Arami ullon photo by Patrick Oser

Source: Patrick Oser

Arami Ullon

IDFA’s artistic director Orwa Nyrabia says of Arami Ullón’s opening-night film, Nothing But The Sun, the film deals with colonialism, the theft of land and the destruction of an ancient culture. ”It is tackling some of the most urgent questions of our era but this all comes through in an artistically ambitious style.”

The film’s main protagonist, Mateo Sobode Chiqueno, is one of the Ayoreo people from the forests of Chaco in Paraguay who have been forcibly converted to Christianity. Their old way of life has been taken from them. But Mateo tries to preserve their myths and memories by interviewing his fellow Ayoreo on an old cassette recorder.

Now based in Basel, Switzerland, Paraguayan director Ullón is currently developing her third feature, A Tiny Message To Infinity, about human plans to colonise space. (“Instead of focusing on what we can improve here [on earth], we’re already thinking of how we can fuck it up somewhere else.”]

In this interview with Screen, she reflects on the strange circumstances that inspired Nothing But The Sunm, sold by Film Republic, and talks of her deep respect for an Ayoreo culture that, when she was growing up, she barely knew anything about.

Nothing But The Sun will premiere online on November 18, along with the opening night ceremony. Cinemas in the Netherlands are scheduled to reopen on November 19 and organisers hope the film will have a physical screening in Amsterdam later in the festival. 


It is true you discovered your subject matter in a Swiss newspaper?
My boyfriend got this newspaper on the train and translated it for me. He asked, ‘Did you know this?’ I was in kind of shock. At first, I felt very ashamed because of not knowing. Second, I wasn’t trusting this piece of news. Right away, I decided to contact friends of mine working in the indigenous field. One of them said, yes, of course, this is happening.

I decided to make a survey of 100 people from different backgrounds and asked them one question: ‘Are there still indigenous people living without contact with white civilization?’ Only two people said ‘yes, I guess.’ And only one knew there were Ayoreo people.

That was when it became something very powerful…Then the research started.

When did the Christian missionaries begin to convert the Ayoreo people? It must have been very recently because many can remember living in the forests.
That process of colonising indigenous people started with the whole discovery of America, and it never stopped in reality. People think there was a period in time and then, after that, there was no colonialism any more. That’s not what actually happened. In Paraguay, the missionaries arriving in the Chaco region to start this contemporary colonizing started in the ‘50s. There was some moment in the ’50s when it started to be systematic again.

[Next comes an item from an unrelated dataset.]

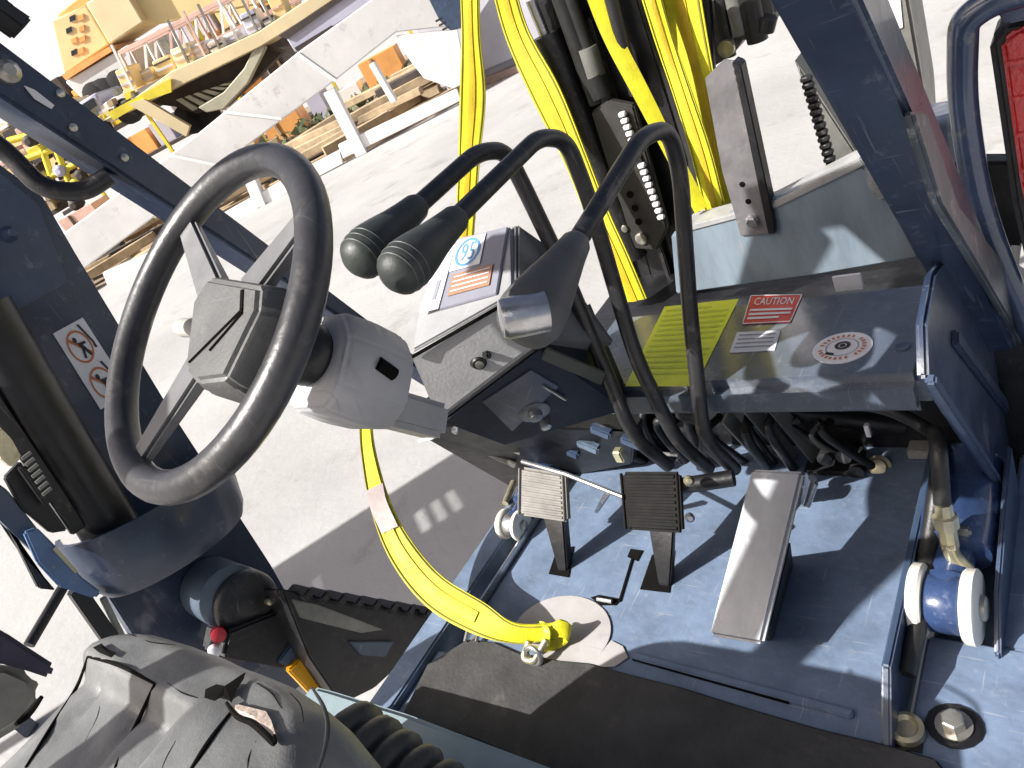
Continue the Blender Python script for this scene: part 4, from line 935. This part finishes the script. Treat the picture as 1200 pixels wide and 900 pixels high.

The missionaries are only the visible tip of the iceberg. Under them, there are all sorts of groups of power: cattlemen, soy plantation, real state speculation, wood exploitation, coal factories, leather exploitation (especially for export), etc. And a government that allows all this to happen.

How did you find Mateo?
When my friend Giovanna sent me a report on the situation, she told there is a person who has been working with the Ayoreo for maybe 30 years. I think he can help you understand it better. This person was Benno Glauser, who happened to be Swiss and was with the NGO Iniciativa Amotocodie. He was very happy to help me understand the complexity of the situation. He was the first person to take me to the Chaco region. The Chaco area was always mystery to us. When we were kids, there were not even roads (there). He introduced me to Mateo.

Nothing But The Sun

Source: Courtesy of IDFA

Nothing But The Sun

How long did it take you to make the film?
We shot in three different years: 2016, 2018 and 2019. From 2013-2016, it was just research. We needed the trust of Mateo and his family. Mateo is a natural historian of the Ayoroeo people. He is very well known in the community and is very respected. Having him on board gave us access to all the other stories that are part of the film.

What happens to Mateo’s audio cassettes? Could he use digital recording devices?
Iniciativa Amotocodie (an NGO) has been digitising the tapes and translating them…At some moment, he did get a digital recorder but then the problem was where he was going to download and store the recordings. Then, he came into the whole thing of learning how to use a computer and external drives. He was just overwhelmed. One of the times I was there, the hard drives were just there, full of dust and useless to him because he wouldn’t even play back. Some people said it was cruel for him to be using these tools and maybe I could provide him with better tools but this would be me, a white person with privilege, deciding how he should record. But one thing happening very recently is that Mateo got a smartphone so now he’s recording on WhatsApp.

Do some of the Ayoreo people now take their Christianity very seriously?
If everything is taken from you, and everything you take as your culture and understanding of the world and life is forbidden, there must be a hole. [Christianity] is what is given to them. It is very easy to take it because no-one is offering anything else.

What do you hope to achieve with the film in Paraguay?
“I know very well that there are parts of Paraguay that don’t react to any sort of art. I am not naive. I know this film is not going to change anything on a big scale for the Ayoreo but for me what is the most important detail is that normal people get to know this [story] and discuss it. If we can achieve that, it is already a huge step.